Choosing A Cloud Software Partner - Page 4

Storage Management

Like compute, storage needs to be aggregated into large pools for access by end users so that they are hidden from the details of the different storage devices and what objects are placed on what storage device.

Unlike compute, there are widely varying capabilities and prices for different storage devices, so some aggregation system is needed to create pools with different service levels where customers can decide the capabilities they need and are wiling to pay for to store their storage objects. This customer decision then drives automated pool selection and ultimately, device selection.

Like with all other cloud resources, the end-user created storage objects need to be created through self-service workflows without administrator interaction, but must also be governed by a robust permission and delegation system governing which storage can be used by which users.

The storage objects created by end-users in those pools need to be managed independently of the instances that mount and access them. This way, creating, updating or deleting workloads does not affect the core information the customer needs to preserve over time. Workloads that create data can be killed, redeployed from an updated template and reattached to storage without impact to the storage object itself. Also, storage objects should be able to be cloned or snapshotted for use by future instances or for rollback processes without any interaction with the running instance accessing it.

Billing and Chargeback

Core to the economic model of cloud is the ability to have end customers either pay for their usage or at the very least to understand their impact on datacenter costs. To that end, there needs to be complete metering APIs and a chargeback or showback system for the cloud.
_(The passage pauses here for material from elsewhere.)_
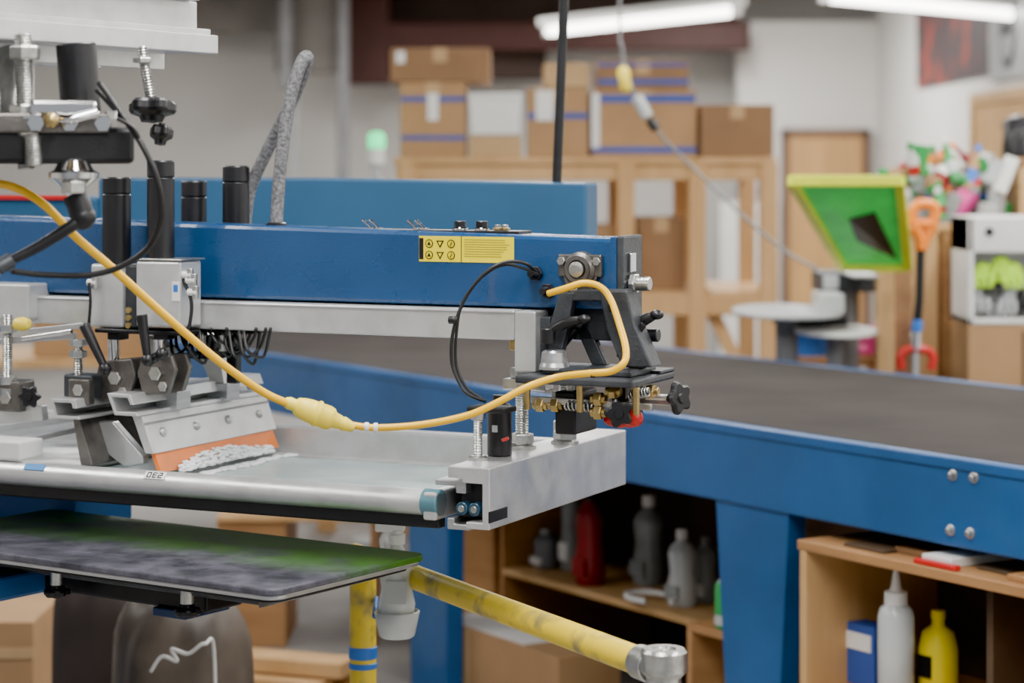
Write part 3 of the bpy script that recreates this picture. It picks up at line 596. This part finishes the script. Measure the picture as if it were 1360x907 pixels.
# ================================================================ yellow cord
b=B()
c1=[(-30,240,3.45),(20,249,3.5),(60,273,3.52),(100,314,3.55),(150,357,3.6),(200,402,3.65),(250,446,3.7),(300,487,3.75),(350,521,3.8),(385,537,3.82)]
b.tube([P(*q) for q in c1],.0068,yel,14)
c2=[(462,564,3.84),(500,568,3.84),(560,564,3.84),(620,552,3.84),(660,535,3.84),(700,514,3.845),(740,501,3.86),(780,496,3.84),(812,493,3.83),(829,481,3.83),(831,462,3.87),(823,432,3.92),(811,398,3.95),(797,381,3.96),(775,376,3.965),(748,384,3.97),(728,390,3.985)]
b.tube([P(*q) for q in c2],.0062,yel,14)
o=P(378,533,3.82); e=P(470,568,3.84); L_=(e-o).length
b.lathe(o,e-o,[(0,.0075),(.008,.011),(.018,.0105),(.022,.015),(.032,.018),(.045,.02),(.056,.0205),(.057,.023),(.062,.023),(.064,.0205),(.078,.021),(.086,.019),(.09,.014),(.1,.0125),(.104,.011),(.106,.0125),(.112,.0115),(L_,.0075)],yelp,28,True)
b.cyl(P(484,567,3.84),P(490,567,3.84),.008,white); b.cyl(P(496,568,3.84),P(502,568,3.84),.0085,white)
for q0_,q1_ in (((815,412,3.945),(812,404,3.95)),((791,496,3.84),(784,496,3.84))): b.cyl(P(*q0_),P(*q1_),.0078,black)
b.done('yellow_extension_cord')
# ================================================================ yellow guard rail
b=B()
a_=P(470,726,4.65); c_=P(862,884,3.62); a_.z=c_.z=.80
b.cyl(a_,c_,.0235,ypaint,seg=28)
on=a_.lerp(c_,.06)
b.cyl((on.x-.01,on.y,0),(on.x-.01,on.y,.79),.027,ypaint,seg=24); b.lathe((on.x-.01,on.y,0),(0,0,1),[(0,.07),(.01,.07)],ypaint,24)
b.cyl((on.x-.01,on.y,.60),(on.x-.01,on.y,.625),.029,cyan,seg=24); b.cyl((on.x-.01,on.y,.58),(on.x-.01,on.y,.592),.029,cyan,seg=24)
dr=(c_-a_).normalized(); b.cyl(c_-dr*.03,c_+dr*.012,.028,steel,seg=28); b.lathe((c_.x+dr.x*.045,c_.y+dr.y*.045,0),(0,0,1),[(0,.07),(.01,.07),(.01,.028),(.79,.028),(.8,.037),(.83,.037),(.835,.033),(.835,.02),(.83,.018)],steel,28)
b.done('yellow_guard_rail')
b=B(); o=P(527,822,4.38); b.lathe(o,(0.0,0,1),[(0,.024),(.006,.033),(.03,.036),(.06,.030),(.08,.033),(.11,.031),(.125,.022),(.14,.013),(.15,.012)],clear,28,True)
b.lathe(o+Vector((0,0,.146)),(0,0,1),[(0,.016),(.018,.017),(.02,.013),(.026,.013)],white,20); b.box((o.x-.042,o.x+.016),(o.y-.011,o.y+.011),(o.z+.17,o.z+.19),white,.004); b.tube([o+Vector((-.018,0,.172)),o+Vector((-.03,0,.155)),o+Vector((-.028,0,.135))],.004,white,8,4)
b.box((o.x-.02,o.x+.02),(o.y-.037,o.y-.03),(o.z+.035,o.z+.08),lgrey,.001)
b.lathe(o-Vector((0,0,.035)),(0,0,1),[(0,.03),(.004,.035),(.05,.045),(.052,.042),(.006,.033)],clear,24,True)
b.tube([o+Vector((-.043,0,.005)),Vector((on.x+.017,on.y,o.z+.0))],.005,cyan,8,2,True,False)
b.done('spray_bottle')
# ================================================================ lower left clutter
def lump(c,r,h,m,seed,amp=.15,z0=0):
    random.seed(seed); t=bmesh.new(); n=48; rows=18; ph=[random.random()*6 for _ in range(8)]; R=[]
    for j in range(rows):
        f=j/(rows-1); row=[]
        for i in range(n):
            a=2*math.pi*i/n; q=1+amp*(math.sin(3*a+ph[0]+f*2)+.6*math.sin(7*a+ph[1]-f*3)+.35*math.sin(13*a+ph[2]+f*5))*(.4+f*.6)
            tp=1-.12*f*f if f<.8 else (1-.12*f*f)*(1-((f-.8)/.2)**2*.35); row.append(t.verts.new((c[0]+r*q*tp*math.cos(a),c[1]+r*q*tp*math.sin(a),z0+h*f+.02*math.sin(5*a+ph[3])*f)))
        R.append(row)
    for j in range(rows-1):
        for i in range(n): t.faces.new((R[j][i],R[j][(i+1)%n],R[j+1][(i+1)%n],R[j+1][i]))
    t.faces.new(R[0][::-1]); t.faces.new(R[-1]); b=B(); b.merge(t,m,True); return b
b=lump((-1.0,5.75),.17,.60,dbag,3,.05); b.done('waste_bin')
b=lump((-.77,5.30),.17,.60,bagm,8,.06); b.done('plastic_bag')
b=B(); b.tube([P(x,y,4.95) for x,y in ((200,892),(215,872),(235,878),(228,862),(250,868),(272,855))]+[P(285,880,5.0),Vector((P(285,900,5.).x,5.0,.005))],.004,white); b.done('white_cable')
b=B(); p=P(20,826,6.2); b.box((p.x-.3,p.x+.05),(6.2,6.6),(0,p.z),card,.004); b.box((p.x-.3,p.x+.05),(6.195,6.2),(p.z-.1,p.z-.07),cardy,0); b.done('cardboard_box')
b=B()
for i,(y,z,x0,x1,m) in enumerate(((6.6,0,-1.0,-.35,wood),(6.75,0,-.95,-.3,ply),(6.65,.05,-.93,-.4,wood),(6.95,0,-.9,-.3,wood),(6.8,.05,-.85,-.28,ply),(6.7,.1,-.8,-.33,wood))):
    M_=Matrix.Translation((-.80,y,0))@Matrix.Rotation(-.25-.05*(i%3),4,'Z')@Matrix.Translation((.65,-y,0)); b.box((x0,x1),(y,y+.12),(z+.001,z+.045),m,.003,M_)
b.done('lumber_pile')
b=B(); b.box((-.98,-.75),(7.5,7.9),(0,.42),ply,.004); b.box((-.98,-.45),(7.48,7.9),(.42,.44),wood,.003); b.box((-.47,-.45),(7.5,7.9),(0,.42),ply,.003); b.done('wooden_stool')
b=B(); b.box((-2.5,-.75),(9.8,10.5),(.72,.76),wood,.004)
for x in (-2.45,-.85): b.box((x,x+.08),(9.85,9.93),(0,.72),wood,.003); b.box((x,x+.08),(10.35,10.43),(0,.72),wood,.003)
b.box((-2.1,-1.4),(9.9,10.3),(.761,1.05),card,.004); b.done('work_table')
# ================================================================ storage rack with boxes
Y=9.75; sx=lambda px,d=Y:(px-CX)/F*d
sz=lambda py,d=Y:EYE-(py-HZ)/F*d
rack=B(); zt_=sz(209); 
rack.box((sx(522),sx(1032)),(Y,Y+1.0),(zt_-.03,zt_),wood,.004); rack.box((sx(525),sx(1030)),(Y+.02,Y+.06),(zt_-.1,zt_-.03),wood,.004)
for px in (530,820,915,1010):
    for yy in (Y+.0,Y+.9): rack.box((sx(px),sx(px)+.075),(yy+.0,yy+.08),(0,zt_-.03),wood,.004)
zm=sz(388); rack.box((sx(525),sx(1030)),(Y+.08,Y+.98),(zm-.03,zm),wood,.004); rack.box((sx(525),sx(1030)),(Y+.01,Y+.06),(zm-.1,zm-.01),wood,.004)
rack.bar((sx(935),Y+.1,zm),(sx(1010),Y+.1,zm-.5),.04,.06,wood); rack.done('wooden_storage_rack')
def cbox(px0,px1,py0,py1,y,m,dep=.42,stripe=None,label=None,z0=None):
    x0,x1=sx(px0,y),sx(px1,y); za=sz(py1,y) if z0 is None else z0; zb_=sz(py0,y); b=B(); b.box((x0+.004,x1-.004),(y,y+dep),(za+.001,zb_),m,.004)
    xm=(x0+x1)/2; b.box((xm-.03,xm+.03),(y+.001,y+dep),(zb_-.0005,zb_+.001),cardy,0); b.box((xm-.03,xm+.03),(y-.001,y+.01),(zb_-.06,zb_),cardy,0)
    for s in (stripe or []): b.box((x0+.006,x1-.006),(y-.002,y+.01),(sz(s[1],y),sz(s[0],y)),bstripe,0)
    if label: b.box((sx(label[0],y),sx(label[1],y)),(y-.003,y+.01),(sz(label[3],y),sz(label[2],y)),paper,0)
    b.done('cardboard_box'); return zb_
y=Y+.03
z=cbox(530,620,109,209,y,card,.5,((128,135),(180,186)),(568,582,124,160),zt_); cbox(517,652,64,108,y,cardd,.5,None,(526,538,68,84),z+.002)
z=cbox(622,694,180,209,y,cardy,.5,None,None,zt_)
b=B(); x0,x1=sx(622,y),sx(694,y); b.prism([(x0+.015,z+.003),(x1-.015,z+.003),(x1,sz(128,y)),(x0,sz(128,y))],y,y+.4,white,.006); b.box((x0-.004,x1+.004),(y-.008,y+.41),(sz(130,y),sz(124,y)),white,.004); b.done('plastic_storage_bin')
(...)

Hands-Off Infrastructure Management

Management of the physical infrastructure should be as low touch as possible. This includes many aspects:

• Installation of the nodes: Node installation becomes a frequent operation in a big, fast-growing, and/or mature cloud where parts need to be replaced regularly. Manually installing or configuring servers will be too expensive and error-prone in this world. The only proper experience is for the servers to be racked and connected, then powered on – and nothing else. The cloud needs to auto-discover the server, install it, and make it ready to accept workloads.
• Intelligent workload placement: Workloads should be automatically, and without administrator involvement, placed such that they are:
  • Loosely packed enough that bottlenecks and performance problems are not generated as dealing with those problems reactively will be problematic at scale.
  • Tightly packed enough that hardware, power, and cooling are not wasted.
  • Strategically placed so that related workloads cohabitate for enhanced inter-workload communication and that redundant workloads are separated to eliminate single points of failure for the service.
  • Placed based on constraints such as the requirement to be on a node with GPUs or a node that is certified PCI compliant.
• Capacity tracking: There needs to be cloud-wide tracking of resources so that the datacenter operators are aware of cloud capacity and when they need to acquire more hardware.
• Isolating and retiring equipment: All systems should have a lifetime and a health status associated with them (due to length of maintenance contract, expected lifetime of component parts, and/or length of lease). When that lifetime is exceeded or when the part is failing or has failed, it is automatically isolated from the cloud and flagged for replacement. The cloud should be aware of datacenter layout so that administrators never have a problem locating the equipment at replacement time.
• Managing planned and unplanned downtimes within the datacenter: If you generally deploy cloud-ready applications (see last article in this series), most datacenter events should be transparent to the end users of the services. Scale-out applications can be scaled up to repopulate lost instances and chunks of huge compute jobs can be automatically respun. However, downtimes associated with persistent data need to be managed as well as compute or network downtimes that affect any of your more monolithic applications. The datacenter should recover whatever it can on its own, and for what it can’t, end users need to be alerted to upcoming planned downtime or recent unplanned downtime and made capable of adjusting their workload deployments accordingly.